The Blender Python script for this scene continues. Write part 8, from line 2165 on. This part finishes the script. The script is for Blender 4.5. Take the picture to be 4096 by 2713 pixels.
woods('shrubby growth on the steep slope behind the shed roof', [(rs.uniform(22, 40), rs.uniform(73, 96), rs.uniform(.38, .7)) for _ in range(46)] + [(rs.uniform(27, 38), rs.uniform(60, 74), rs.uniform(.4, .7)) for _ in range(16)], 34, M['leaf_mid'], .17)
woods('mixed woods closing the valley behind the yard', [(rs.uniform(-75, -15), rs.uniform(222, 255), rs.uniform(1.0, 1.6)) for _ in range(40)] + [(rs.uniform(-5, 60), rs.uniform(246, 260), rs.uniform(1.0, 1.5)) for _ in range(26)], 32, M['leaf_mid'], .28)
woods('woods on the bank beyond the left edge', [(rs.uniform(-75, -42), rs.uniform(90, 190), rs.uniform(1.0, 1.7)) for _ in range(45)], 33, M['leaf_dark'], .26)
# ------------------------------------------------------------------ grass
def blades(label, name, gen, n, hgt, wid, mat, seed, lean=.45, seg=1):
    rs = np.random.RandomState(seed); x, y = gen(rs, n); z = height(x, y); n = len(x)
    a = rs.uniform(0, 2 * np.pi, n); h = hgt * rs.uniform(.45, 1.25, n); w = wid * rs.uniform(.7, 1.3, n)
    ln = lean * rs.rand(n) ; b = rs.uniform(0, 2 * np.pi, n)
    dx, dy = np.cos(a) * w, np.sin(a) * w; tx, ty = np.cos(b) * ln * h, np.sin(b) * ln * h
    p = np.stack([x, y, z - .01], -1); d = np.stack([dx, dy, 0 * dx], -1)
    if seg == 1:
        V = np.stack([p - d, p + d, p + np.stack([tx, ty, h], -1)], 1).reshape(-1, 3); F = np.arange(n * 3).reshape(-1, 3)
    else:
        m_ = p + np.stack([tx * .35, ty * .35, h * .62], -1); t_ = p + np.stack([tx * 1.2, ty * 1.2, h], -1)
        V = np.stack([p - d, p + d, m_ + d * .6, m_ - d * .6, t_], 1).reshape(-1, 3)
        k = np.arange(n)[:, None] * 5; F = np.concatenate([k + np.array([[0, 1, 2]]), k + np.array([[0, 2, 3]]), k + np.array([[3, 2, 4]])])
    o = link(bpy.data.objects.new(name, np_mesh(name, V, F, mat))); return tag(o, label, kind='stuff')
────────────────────
Work instructions: Write out the full listing, keeping every line exactly as it is.

Solution for this task:
The Blender Python script for this scene continues. Write part 8, from line 2165 on. This part finishes the script. The script is for Blender 4.5. Take the picture to be 4096 by 2713 pixels.
woods('shrubby growth on the steep slope behind the shed roof', [(rs.uniform(22, 40), rs.uniform(73, 96), rs.uniform(.38, .7)) for _ in range(46)] + [(rs.uniform(27, 38), rs.uniform(60, 74), rs.uniform(.4, .7)) for _ in range(16)], 34, M['leaf_mid'], .17)
woods('mixed woods closing the valley behind the yard', [(rs.uniform(-75, -15), rs.uniform(222, 255), rs.uniform(1.0, 1.6)) for _ in range(40)] + [(rs.uniform(-5, 60), rs.uniform(246, 260), rs.uniform(1.0, 1.5)) for _ in range(26)], 32, M['leaf_mid'], .28)
woods('woods on the bank beyond the left edge', [(rs.uniform(-75, -42), rs.uniform(90, 190), rs.uniform(1.0, 1.7)) for _ in range(45)], 33, M['leaf_dark'], .26)
# ------------------------------------------------------------------ grass
def blades(label, name, gen, n, hgt, wid, mat, seed, lean=.45, seg=1):
    rs = np.random.RandomState(seed); x, y = gen(rs, n); z = height(x, y); n = len(x)
    a = rs.uniform(0, 2 * np.pi, n); h = hgt * rs.uniform(.45, 1.25, n); w = wid * rs.uniform(.7, 1.3, n)
    ln = lean * rs.rand(n) ; b = rs.uniform(0, 2 * np.pi, n)
    dx, dy = np.cos(a) * w, np.sin(a) * w; tx, ty = np.cos(b) * ln * h, np.sin(b) * ln * h
    p = np.stack([x, y, z - .01], -1); d = np.stack([dx, dy, 0 * dx], -1)
    if seg == 1:
        V = np.stack([p - d, p + d, p + np.stack([tx, ty, h], -1)], 1).reshape(-1, 3); F = np.arange(n * 3).reshape(-1, 3)
    else:
        m_ = p + np.stack([tx * .35, ty * .35, h * .62], -1); t_ = p + np.stack([tx * 1.2, ty * 1.2, h], -1)
        V = np.stack([p - d, p + d, m_ + d * .6, m_ - d * .6, t_], 1).reshape(-1, 3)
        k = np.arange(n)[:, None] * 5; F = np.concatenate([k + np.array([[0, 1, 2]]), k + np.array([[0, 2, 3]]), k + np.array([[3, 2, 4]])])
    o = link(bpy.data.objects.new(name, np_mesh(name, V, F, mat))); return tag(o, label, kind='stuff')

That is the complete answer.